Nach dem schlechten Altern von Serien wie »Die Simpsons« oder »Family Guy«, die auf dem Konzept von episodenhaftem Erzählen aufgebaut haben, war es eine richtige ­Entscheidung, die Narration von »Dis­enchantment« über zehn Folgen hinweg zu entwickeln: Man lernt die Charaktere und ihre Motivationen zu schätzen und erhält einen Einblick in die Welt Dreamland.

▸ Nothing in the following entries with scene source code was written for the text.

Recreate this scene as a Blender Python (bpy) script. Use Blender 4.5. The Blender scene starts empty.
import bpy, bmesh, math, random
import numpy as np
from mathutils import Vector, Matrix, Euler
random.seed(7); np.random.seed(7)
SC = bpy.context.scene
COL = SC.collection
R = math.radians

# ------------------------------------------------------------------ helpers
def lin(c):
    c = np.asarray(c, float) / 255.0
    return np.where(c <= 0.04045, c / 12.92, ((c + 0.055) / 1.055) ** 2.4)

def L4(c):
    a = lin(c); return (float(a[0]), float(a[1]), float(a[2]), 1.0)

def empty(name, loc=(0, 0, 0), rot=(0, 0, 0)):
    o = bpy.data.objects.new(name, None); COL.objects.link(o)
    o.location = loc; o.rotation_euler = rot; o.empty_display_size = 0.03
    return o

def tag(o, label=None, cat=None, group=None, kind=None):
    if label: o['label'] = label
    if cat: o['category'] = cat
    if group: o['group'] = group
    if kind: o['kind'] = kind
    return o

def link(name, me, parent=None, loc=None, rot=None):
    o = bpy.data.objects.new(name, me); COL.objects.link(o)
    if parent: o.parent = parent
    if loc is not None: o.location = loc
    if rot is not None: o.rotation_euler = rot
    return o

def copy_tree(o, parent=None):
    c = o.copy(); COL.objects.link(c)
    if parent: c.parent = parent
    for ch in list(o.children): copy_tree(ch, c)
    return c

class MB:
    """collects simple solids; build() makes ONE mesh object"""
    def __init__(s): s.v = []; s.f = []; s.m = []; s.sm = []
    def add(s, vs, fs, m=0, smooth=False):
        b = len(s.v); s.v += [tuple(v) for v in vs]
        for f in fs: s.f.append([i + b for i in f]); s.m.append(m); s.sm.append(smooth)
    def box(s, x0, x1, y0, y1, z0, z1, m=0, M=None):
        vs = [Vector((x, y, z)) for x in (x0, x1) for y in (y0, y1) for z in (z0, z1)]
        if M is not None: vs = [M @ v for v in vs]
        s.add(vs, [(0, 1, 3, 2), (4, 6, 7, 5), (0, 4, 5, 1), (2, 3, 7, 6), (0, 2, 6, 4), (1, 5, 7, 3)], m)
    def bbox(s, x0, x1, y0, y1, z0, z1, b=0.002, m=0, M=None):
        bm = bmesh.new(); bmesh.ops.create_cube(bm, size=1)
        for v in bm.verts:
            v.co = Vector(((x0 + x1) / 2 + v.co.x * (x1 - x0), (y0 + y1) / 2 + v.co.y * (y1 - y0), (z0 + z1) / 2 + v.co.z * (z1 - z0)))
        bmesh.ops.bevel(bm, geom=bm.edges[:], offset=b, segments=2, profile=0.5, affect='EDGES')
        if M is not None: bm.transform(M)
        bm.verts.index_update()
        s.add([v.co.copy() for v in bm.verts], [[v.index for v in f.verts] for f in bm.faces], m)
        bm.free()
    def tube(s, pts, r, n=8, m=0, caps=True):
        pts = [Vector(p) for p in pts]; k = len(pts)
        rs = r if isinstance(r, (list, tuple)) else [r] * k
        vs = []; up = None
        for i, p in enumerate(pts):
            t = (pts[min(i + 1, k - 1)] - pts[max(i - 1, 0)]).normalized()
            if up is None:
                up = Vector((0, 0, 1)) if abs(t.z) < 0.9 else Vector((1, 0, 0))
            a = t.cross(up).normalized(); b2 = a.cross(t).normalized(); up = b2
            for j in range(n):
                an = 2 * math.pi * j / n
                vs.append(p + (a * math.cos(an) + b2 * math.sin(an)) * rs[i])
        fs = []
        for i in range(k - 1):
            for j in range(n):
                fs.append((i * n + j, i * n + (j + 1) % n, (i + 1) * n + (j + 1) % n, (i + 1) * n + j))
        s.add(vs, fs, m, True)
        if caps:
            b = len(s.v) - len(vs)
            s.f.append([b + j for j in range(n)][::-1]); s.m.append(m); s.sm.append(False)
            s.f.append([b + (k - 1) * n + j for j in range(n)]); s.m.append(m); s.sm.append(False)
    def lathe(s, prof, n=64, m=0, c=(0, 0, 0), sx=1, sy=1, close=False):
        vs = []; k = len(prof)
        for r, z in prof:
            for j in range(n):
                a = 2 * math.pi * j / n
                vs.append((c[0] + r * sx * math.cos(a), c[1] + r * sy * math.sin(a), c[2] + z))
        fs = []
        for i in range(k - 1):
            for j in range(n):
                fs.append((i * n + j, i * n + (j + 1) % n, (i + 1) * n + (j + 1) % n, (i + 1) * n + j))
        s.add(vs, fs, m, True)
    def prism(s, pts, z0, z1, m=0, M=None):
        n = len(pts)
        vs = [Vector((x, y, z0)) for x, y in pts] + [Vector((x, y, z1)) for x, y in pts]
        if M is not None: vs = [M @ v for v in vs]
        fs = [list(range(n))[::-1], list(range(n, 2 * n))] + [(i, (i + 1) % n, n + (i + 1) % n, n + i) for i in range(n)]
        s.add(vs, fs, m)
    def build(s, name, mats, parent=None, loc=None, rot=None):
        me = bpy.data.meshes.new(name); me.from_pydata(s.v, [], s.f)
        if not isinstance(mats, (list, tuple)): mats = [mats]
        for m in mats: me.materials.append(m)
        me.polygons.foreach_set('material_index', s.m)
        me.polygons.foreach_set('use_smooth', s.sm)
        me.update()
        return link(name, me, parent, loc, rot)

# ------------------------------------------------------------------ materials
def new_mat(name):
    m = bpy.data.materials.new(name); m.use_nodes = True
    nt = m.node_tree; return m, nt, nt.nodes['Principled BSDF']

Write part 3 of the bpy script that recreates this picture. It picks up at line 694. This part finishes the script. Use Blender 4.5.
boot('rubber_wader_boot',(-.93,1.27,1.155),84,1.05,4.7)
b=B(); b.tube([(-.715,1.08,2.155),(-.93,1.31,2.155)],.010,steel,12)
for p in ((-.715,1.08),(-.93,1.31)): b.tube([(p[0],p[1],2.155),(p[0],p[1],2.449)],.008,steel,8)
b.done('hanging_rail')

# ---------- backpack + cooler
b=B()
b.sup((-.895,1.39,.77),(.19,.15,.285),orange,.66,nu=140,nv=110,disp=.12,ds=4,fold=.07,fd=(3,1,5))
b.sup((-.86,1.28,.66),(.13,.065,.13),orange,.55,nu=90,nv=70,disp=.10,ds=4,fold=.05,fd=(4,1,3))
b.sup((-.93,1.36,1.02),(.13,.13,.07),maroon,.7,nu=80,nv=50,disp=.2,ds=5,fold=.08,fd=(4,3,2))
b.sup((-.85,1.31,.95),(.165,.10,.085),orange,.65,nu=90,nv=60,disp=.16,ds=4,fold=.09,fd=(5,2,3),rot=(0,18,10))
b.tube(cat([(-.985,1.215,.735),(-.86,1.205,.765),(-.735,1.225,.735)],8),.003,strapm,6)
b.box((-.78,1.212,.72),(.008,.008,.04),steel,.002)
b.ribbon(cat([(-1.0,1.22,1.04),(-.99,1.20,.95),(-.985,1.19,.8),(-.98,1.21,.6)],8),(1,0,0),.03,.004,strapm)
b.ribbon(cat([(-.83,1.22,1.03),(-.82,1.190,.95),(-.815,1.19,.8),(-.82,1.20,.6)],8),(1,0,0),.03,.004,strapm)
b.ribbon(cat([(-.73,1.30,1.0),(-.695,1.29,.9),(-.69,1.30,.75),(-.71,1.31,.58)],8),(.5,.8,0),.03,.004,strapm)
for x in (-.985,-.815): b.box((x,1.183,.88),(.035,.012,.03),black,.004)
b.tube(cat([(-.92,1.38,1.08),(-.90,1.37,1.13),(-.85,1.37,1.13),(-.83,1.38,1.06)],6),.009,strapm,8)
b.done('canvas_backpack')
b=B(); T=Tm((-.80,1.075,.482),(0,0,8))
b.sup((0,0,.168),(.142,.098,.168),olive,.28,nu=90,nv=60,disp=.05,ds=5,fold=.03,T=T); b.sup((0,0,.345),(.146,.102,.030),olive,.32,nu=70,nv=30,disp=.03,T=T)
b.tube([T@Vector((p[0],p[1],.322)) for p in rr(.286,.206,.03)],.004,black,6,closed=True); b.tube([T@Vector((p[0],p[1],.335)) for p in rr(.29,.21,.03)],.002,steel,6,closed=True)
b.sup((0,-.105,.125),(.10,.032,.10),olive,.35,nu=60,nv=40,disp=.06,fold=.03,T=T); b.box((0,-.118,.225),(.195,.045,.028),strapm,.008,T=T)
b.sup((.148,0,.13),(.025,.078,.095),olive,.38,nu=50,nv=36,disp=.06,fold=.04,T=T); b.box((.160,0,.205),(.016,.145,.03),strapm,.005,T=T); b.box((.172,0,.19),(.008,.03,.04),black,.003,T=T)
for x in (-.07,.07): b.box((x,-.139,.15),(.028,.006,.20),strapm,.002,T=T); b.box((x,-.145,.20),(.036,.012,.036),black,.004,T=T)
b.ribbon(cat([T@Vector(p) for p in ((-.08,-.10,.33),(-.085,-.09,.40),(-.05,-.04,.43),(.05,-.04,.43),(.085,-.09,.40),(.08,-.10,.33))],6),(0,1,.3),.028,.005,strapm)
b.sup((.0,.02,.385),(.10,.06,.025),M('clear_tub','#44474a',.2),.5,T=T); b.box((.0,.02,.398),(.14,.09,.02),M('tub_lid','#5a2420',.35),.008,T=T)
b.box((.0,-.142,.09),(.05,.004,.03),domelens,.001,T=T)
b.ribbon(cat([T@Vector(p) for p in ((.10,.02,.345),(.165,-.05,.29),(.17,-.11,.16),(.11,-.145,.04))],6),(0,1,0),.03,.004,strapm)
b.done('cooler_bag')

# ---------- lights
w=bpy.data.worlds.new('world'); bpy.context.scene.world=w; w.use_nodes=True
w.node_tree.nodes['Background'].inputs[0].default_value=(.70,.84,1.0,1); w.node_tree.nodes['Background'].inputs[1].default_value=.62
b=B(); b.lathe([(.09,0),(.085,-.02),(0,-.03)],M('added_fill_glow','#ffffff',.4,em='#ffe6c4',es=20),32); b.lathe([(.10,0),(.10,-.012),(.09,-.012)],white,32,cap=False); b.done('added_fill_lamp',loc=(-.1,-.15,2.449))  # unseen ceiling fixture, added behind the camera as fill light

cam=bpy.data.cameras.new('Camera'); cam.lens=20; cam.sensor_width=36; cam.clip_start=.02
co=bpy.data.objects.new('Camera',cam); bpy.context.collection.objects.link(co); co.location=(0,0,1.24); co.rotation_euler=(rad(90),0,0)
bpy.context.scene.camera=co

Des Weiteren entwickeln sich die Witze, die bei den Simpsons leider ihre Komplexität weitestgehend verloren haben, nicht nur anhand der absurden Situationen, sondern maßgeblich aus den Beziehungen der Charaktere untereinander, was »Disenchantment« trotz des Zynismus der Protagonisten eine liebevolle, humoristische Wärme gibt, der man sich, wenn man sich einmal darauf eingelassen hat, schwer entziehen kann.

Während »Disenchantment« noch ein Stück von der Komplexität und Klugheit anderer Erwachsenen-Cartoons entfernt ist und sich besser für einen verkaterten Sonntag als für ausgefeilte Analysen eignet, kommt man doch nicht umhin, auf die nächste Staffel gespannt zu sein. Die Serie hat Potential. Es bleibt nur abzuwarten, ob sie dieses auch nutzt.